● **What is required**
Print exactly those lines that run from the beginning of the data to the line bearing "return np.where(ins, d, -d)", inclusive.

--- start Given information ---

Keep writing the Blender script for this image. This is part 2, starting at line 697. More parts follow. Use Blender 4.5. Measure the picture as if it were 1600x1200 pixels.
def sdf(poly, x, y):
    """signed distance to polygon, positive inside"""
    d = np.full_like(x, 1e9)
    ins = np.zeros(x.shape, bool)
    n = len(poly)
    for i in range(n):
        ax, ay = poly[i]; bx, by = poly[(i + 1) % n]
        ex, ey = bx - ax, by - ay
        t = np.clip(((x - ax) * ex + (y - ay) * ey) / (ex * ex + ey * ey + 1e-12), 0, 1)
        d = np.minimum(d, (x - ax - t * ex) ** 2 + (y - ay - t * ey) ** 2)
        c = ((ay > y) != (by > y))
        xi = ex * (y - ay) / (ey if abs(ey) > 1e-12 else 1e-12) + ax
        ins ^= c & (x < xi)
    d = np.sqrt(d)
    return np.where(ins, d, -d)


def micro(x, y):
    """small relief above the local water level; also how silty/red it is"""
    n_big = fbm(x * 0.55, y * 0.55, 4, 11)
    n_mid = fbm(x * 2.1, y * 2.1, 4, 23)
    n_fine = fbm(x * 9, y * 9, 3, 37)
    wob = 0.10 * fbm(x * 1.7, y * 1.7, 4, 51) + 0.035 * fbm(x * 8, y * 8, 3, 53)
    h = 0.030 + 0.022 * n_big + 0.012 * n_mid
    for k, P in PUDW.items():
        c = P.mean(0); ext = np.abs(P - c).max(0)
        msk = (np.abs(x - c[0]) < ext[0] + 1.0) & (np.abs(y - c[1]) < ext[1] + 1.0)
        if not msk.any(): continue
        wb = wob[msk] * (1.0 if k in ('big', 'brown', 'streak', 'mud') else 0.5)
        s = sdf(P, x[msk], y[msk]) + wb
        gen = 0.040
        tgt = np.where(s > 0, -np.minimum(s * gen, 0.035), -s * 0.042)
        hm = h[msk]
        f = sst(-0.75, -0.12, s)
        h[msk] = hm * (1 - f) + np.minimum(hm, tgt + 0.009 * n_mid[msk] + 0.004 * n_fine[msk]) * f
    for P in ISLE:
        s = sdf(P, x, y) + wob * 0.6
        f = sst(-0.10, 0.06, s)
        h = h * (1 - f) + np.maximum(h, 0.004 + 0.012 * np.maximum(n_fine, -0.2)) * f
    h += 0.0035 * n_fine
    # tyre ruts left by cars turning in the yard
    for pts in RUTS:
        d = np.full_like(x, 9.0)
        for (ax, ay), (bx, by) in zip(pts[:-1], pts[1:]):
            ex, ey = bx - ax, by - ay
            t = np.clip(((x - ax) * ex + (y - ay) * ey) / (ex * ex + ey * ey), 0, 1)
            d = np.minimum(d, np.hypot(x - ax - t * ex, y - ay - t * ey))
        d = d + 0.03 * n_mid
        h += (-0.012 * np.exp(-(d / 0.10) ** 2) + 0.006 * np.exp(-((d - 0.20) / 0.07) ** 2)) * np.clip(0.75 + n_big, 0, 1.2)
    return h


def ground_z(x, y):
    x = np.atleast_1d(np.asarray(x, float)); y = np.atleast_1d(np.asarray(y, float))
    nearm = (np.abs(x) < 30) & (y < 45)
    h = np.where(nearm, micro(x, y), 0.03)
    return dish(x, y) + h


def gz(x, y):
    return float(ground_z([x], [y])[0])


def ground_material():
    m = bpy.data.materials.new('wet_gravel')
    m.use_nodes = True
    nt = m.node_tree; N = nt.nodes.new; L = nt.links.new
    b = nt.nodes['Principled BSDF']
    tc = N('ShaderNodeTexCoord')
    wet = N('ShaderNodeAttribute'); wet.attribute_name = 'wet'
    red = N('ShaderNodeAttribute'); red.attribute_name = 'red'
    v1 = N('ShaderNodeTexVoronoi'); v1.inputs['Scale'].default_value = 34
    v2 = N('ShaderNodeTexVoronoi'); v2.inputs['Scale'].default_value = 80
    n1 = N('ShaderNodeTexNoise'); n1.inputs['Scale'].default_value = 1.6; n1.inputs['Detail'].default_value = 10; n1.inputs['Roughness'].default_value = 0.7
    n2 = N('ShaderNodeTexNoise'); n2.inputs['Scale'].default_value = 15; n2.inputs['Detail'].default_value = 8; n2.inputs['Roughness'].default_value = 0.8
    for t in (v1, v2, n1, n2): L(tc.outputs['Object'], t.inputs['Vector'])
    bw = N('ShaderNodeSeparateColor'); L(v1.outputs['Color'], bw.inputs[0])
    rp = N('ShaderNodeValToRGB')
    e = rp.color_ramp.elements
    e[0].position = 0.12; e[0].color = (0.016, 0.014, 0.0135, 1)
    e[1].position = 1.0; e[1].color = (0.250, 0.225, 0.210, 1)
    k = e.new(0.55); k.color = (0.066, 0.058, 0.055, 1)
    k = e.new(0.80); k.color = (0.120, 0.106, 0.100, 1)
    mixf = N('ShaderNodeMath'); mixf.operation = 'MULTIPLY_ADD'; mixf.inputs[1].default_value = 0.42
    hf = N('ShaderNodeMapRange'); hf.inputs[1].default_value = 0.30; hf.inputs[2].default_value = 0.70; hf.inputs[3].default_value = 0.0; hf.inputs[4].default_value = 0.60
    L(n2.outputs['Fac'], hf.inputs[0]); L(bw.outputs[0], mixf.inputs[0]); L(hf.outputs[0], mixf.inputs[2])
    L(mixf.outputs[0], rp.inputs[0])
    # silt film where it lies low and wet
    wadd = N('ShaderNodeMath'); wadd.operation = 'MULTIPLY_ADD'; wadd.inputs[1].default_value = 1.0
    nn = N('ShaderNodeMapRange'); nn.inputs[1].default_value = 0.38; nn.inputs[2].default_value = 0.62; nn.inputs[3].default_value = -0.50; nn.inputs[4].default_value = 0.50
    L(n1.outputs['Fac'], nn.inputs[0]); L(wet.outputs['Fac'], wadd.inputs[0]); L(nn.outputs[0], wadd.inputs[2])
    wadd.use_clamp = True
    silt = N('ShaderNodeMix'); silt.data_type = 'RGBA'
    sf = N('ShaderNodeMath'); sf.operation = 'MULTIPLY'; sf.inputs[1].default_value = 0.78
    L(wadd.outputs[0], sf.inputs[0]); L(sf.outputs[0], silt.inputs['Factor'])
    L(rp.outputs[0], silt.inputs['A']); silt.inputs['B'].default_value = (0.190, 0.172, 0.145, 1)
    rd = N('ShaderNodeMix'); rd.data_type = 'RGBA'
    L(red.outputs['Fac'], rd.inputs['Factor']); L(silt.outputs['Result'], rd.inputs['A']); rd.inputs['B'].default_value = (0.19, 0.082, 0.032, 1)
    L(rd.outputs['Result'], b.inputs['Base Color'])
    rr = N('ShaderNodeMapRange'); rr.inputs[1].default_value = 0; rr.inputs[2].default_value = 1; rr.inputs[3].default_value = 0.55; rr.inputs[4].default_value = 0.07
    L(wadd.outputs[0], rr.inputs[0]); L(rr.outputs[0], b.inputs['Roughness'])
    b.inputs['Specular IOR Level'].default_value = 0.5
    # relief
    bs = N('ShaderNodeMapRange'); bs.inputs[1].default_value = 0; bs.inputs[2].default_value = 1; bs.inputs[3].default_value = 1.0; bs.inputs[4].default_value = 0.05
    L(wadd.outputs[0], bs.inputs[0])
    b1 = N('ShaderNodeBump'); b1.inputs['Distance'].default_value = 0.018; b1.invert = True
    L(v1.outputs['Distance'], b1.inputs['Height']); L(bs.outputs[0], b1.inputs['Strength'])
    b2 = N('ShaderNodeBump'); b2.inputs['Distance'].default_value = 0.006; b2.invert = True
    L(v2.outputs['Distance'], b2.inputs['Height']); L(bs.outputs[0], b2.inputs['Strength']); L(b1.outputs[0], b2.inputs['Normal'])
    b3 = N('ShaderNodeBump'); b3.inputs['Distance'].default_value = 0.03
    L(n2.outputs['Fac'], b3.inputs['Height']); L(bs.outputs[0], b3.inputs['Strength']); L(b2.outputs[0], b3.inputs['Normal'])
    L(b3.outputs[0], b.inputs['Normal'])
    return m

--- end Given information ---

● **Answer to this task**
Keep writing the Blender script for this image. This is part 2, starting at line 697. More parts follow. Use Blender 4.5. Measure the picture as if it were 1600x1200 pixels.
def sdf(poly, x, y):
    """signed distance to polygon, positive inside"""
    d = np.full_like(x, 1e9)
    ins = np.zeros(x.shape, bool)
    n = len(poly)
    for i in range(n):
        ax, ay = poly[i]; bx, by = poly[(i + 1) % n]
        ex, ey = bx - ax, by - ay
        t = np.clip(((x - ax) * ex + (y - ay) * ey) / (ex * ex + ey * ey + 1e-12), 0, 1)
        d = np.minimum(d, (x - ax - t * ex) ** 2 + (y - ay - t * ey) ** 2)
        c = ((ay > y) != (by > y))
        xi = ex * (y - ay) / (ey if abs(ey) > 1e-12 else 1e-12) + ax
        ins ^= c & (x < xi)
    d = np.sqrt(d)
    return np.where(ins, d, -d)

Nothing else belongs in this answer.